Start at the line containing "Model this scene", stop at the line containing "VF = Frame((-6.1, 69.8), -radians(26.6))", and set down every line in that stretch exactly as written, and nothing else.

[Scenes as source code]
## Begin

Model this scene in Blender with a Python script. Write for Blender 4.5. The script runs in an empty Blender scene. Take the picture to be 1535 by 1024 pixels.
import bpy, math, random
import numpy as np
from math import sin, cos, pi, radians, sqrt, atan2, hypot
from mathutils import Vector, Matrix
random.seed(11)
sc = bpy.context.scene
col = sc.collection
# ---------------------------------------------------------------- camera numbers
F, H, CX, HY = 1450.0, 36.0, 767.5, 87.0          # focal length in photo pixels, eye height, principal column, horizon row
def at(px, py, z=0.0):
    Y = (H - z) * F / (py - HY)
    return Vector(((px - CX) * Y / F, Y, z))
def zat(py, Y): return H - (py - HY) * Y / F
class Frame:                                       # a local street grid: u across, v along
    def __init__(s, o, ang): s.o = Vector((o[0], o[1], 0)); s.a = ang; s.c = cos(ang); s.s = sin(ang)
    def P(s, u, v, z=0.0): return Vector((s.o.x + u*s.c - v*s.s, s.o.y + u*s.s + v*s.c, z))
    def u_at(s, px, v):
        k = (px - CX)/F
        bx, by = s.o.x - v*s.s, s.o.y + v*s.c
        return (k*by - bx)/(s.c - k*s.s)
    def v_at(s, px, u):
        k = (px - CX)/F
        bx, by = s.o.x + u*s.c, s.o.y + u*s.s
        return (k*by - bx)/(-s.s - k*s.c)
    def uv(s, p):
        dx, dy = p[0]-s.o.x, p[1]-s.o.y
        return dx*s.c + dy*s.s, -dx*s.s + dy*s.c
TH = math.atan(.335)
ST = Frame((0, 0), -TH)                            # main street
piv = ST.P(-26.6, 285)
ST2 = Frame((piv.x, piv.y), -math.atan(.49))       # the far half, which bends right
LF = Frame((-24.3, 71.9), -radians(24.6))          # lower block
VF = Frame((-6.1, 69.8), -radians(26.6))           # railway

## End
## Begin

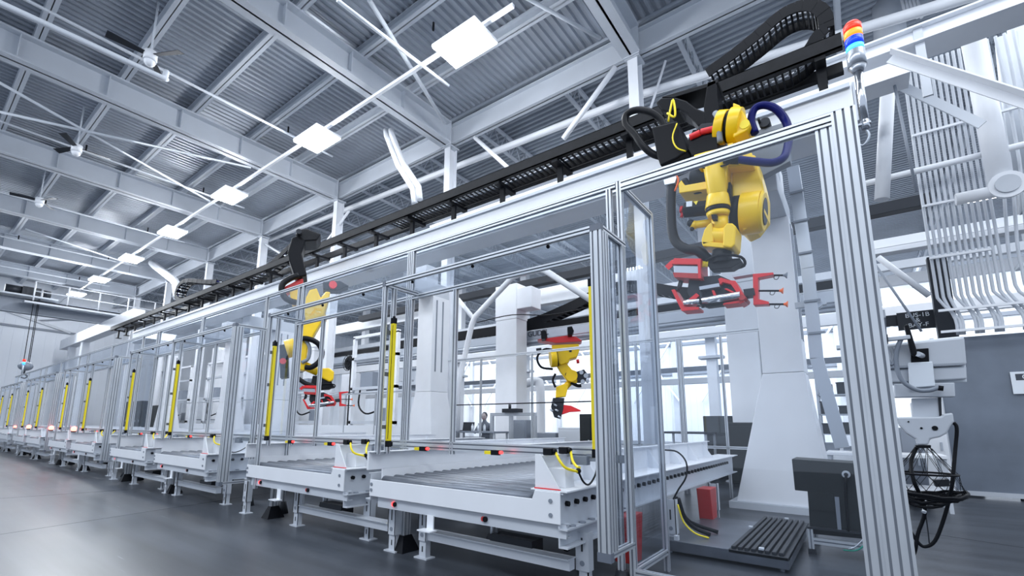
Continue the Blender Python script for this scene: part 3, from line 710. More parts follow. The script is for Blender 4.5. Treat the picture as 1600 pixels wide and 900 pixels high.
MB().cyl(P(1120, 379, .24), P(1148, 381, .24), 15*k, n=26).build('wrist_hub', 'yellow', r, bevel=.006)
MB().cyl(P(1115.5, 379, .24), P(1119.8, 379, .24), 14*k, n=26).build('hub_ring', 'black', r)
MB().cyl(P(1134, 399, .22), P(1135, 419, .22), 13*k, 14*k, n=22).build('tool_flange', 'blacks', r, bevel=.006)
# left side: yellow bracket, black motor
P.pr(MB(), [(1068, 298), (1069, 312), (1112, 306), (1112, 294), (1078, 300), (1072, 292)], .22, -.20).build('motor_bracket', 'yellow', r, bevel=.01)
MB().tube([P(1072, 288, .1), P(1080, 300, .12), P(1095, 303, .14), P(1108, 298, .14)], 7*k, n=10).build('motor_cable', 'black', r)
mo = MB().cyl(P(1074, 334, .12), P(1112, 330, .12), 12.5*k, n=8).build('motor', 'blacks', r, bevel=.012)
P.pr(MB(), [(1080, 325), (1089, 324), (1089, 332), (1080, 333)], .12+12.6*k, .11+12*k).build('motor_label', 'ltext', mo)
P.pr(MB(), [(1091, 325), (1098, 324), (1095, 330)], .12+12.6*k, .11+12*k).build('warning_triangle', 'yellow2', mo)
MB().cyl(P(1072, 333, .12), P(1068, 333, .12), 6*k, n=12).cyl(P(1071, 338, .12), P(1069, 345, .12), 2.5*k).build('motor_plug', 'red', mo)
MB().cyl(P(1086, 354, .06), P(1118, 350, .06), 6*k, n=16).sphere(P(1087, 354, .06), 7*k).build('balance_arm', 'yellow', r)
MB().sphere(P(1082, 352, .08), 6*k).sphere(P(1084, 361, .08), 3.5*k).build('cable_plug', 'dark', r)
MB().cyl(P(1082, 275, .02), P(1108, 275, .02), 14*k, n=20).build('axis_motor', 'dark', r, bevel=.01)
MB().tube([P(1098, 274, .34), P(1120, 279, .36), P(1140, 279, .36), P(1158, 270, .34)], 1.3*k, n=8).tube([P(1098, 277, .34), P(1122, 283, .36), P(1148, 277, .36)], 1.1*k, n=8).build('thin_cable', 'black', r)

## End

* [Answer to this exercise]
Model this scene in Blender with a Python script. Write for Blender 4.5. The script runs in an empty Blender scene. Take the picture to be 1535 by 1024 pixels.
import bpy, math, random
import numpy as np
from math import sin, cos, pi, radians, sqrt, atan2, hypot
from mathutils import Vector, Matrix
random.seed(11)
sc = bpy.context.scene
col = sc.collection
# ---------------------------------------------------------------- camera numbers
F, H, CX, HY = 1450.0, 36.0, 767.5, 87.0          # focal length in photo pixels, eye height, principal column, horizon row
def at(px, py, z=0.0):
    Y = (H - z) * F / (py - HY)
    return Vector(((px - CX) * Y / F, Y, z))
def zat(py, Y): return H - (py - HY) * Y / F
class Frame:                                       # a local street grid: u across, v along
    def __init__(s, o, ang): s.o = Vector((o[0], o[1], 0)); s.a = ang; s.c = cos(ang); s.s = sin(ang)
    def P(s, u, v, z=0.0): return Vector((s.o.x + u*s.c - v*s.s, s.o.y + u*s.s + v*s.c, z))
    def u_at(s, px, v):
        k = (px - CX)/F
        bx, by = s.o.x - v*s.s, s.o.y + v*s.c
        return (k*by - bx)/(s.c - k*s.s)
    def v_at(s, px, u):
        k = (px - CX)/F
        bx, by = s.o.x + u*s.c, s.o.y + u*s.s
        return (k*by - bx)/(-s.s - k*s.c)
    def uv(s, p):
        dx, dy = p[0]-s.o.x, p[1]-s.o.y
        return dx*s.c + dy*s.s, -dx*s.s + dy*s.c
TH = math.atan(.335)
ST = Frame((0, 0), -TH)                            # main street
piv = ST.P(-26.6, 285)
ST2 = Frame((piv.x, piv.y), -math.atan(.49))       # the far half, which bends right
LF = Frame((-24.3, 71.9), -radians(24.6))          # lower block
VF = Frame((-6.1, 69.8), -radians(26.6))           # railway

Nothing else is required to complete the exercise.